**Your goal:** Look through the data for the string "scene". Copy every line where it is found.

**Material:**
=-=-=-=-=

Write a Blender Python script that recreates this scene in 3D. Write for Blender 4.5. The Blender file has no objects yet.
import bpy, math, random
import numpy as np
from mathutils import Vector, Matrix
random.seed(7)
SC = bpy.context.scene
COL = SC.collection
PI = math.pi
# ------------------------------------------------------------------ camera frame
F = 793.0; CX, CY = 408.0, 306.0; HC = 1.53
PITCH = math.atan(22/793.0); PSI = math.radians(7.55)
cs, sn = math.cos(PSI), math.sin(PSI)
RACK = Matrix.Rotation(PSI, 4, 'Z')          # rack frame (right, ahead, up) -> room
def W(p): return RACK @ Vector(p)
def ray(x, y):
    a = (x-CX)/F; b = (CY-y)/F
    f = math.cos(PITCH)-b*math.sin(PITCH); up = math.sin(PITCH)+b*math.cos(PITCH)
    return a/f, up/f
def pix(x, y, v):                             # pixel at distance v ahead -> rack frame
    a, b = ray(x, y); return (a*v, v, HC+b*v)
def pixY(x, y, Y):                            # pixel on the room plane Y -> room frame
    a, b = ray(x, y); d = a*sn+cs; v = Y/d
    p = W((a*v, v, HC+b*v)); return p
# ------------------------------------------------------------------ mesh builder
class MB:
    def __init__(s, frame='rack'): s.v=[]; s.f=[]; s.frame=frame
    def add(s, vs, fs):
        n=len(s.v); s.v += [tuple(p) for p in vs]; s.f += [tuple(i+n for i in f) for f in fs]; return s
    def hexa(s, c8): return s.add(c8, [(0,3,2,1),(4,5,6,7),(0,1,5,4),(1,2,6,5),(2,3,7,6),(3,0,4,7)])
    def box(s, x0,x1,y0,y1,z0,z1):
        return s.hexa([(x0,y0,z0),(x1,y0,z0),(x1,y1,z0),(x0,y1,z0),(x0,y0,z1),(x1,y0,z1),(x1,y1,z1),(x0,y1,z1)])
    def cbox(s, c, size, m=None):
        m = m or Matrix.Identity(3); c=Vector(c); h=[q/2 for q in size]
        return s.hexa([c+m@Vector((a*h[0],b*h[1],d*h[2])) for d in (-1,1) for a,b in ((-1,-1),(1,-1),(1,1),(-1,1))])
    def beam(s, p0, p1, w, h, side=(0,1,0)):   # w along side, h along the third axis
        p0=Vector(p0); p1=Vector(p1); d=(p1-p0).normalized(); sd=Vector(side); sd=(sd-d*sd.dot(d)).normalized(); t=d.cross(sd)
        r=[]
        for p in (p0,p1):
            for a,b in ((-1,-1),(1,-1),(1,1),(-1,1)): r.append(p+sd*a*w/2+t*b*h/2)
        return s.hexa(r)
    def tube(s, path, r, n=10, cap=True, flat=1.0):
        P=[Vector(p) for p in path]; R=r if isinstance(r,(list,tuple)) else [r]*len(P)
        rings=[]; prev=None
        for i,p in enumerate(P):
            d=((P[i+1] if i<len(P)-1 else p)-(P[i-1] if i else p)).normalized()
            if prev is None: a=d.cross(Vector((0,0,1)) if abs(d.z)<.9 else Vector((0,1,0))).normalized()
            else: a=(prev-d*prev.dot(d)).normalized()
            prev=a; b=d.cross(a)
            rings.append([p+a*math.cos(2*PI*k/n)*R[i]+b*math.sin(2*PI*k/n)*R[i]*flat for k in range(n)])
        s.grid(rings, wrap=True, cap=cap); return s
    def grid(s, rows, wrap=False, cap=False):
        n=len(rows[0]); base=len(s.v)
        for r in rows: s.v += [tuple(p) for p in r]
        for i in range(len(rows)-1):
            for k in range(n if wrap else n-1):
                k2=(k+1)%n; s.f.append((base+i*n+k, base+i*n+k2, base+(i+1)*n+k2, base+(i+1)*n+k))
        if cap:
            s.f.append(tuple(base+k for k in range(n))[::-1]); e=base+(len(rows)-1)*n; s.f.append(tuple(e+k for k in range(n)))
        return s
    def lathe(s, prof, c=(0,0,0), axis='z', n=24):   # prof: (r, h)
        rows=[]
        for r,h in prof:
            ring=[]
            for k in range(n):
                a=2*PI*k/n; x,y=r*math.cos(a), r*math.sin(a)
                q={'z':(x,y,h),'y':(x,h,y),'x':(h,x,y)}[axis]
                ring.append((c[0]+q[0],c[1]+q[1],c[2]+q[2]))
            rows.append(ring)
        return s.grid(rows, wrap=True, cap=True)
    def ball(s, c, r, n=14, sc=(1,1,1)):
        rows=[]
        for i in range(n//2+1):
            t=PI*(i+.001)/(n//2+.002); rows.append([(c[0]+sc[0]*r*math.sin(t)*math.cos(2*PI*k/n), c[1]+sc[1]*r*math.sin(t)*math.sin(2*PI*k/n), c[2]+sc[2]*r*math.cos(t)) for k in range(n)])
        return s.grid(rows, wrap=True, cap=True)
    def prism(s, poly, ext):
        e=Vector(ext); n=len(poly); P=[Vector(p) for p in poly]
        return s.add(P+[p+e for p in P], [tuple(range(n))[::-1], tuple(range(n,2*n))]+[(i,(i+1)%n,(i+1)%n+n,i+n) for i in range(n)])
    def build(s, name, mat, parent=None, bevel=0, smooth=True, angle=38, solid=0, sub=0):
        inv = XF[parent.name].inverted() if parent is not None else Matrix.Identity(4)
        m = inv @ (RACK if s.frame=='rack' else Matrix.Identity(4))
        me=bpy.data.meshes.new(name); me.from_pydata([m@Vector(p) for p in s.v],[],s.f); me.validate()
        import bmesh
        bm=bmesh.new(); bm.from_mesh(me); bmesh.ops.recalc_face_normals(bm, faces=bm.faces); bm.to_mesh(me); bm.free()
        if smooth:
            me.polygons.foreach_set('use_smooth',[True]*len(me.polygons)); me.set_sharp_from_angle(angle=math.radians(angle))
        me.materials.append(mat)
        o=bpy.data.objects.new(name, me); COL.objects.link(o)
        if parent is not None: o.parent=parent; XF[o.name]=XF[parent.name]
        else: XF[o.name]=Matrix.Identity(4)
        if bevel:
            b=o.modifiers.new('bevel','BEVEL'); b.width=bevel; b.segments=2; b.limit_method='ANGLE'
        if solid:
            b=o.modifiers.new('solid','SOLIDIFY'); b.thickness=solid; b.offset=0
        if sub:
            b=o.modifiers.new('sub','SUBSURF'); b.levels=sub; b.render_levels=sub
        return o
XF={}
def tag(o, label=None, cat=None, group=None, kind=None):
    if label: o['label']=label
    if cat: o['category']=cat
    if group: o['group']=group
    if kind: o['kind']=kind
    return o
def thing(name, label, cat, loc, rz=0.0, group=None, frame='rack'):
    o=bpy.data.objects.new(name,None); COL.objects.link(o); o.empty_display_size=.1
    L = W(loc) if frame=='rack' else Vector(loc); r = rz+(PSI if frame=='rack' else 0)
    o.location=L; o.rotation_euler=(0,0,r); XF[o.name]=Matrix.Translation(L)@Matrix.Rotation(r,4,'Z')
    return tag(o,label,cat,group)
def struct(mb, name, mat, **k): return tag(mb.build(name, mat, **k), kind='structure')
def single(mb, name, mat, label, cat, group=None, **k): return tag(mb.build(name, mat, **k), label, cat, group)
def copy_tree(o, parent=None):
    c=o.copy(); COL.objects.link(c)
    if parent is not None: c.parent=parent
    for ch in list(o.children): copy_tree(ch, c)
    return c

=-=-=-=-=

**Task output:**
Write a Blender Python script that recreates this scene in 3D. Write for Blender 4.5. The Blender file has no objects yet.
SC = bpy.context.scene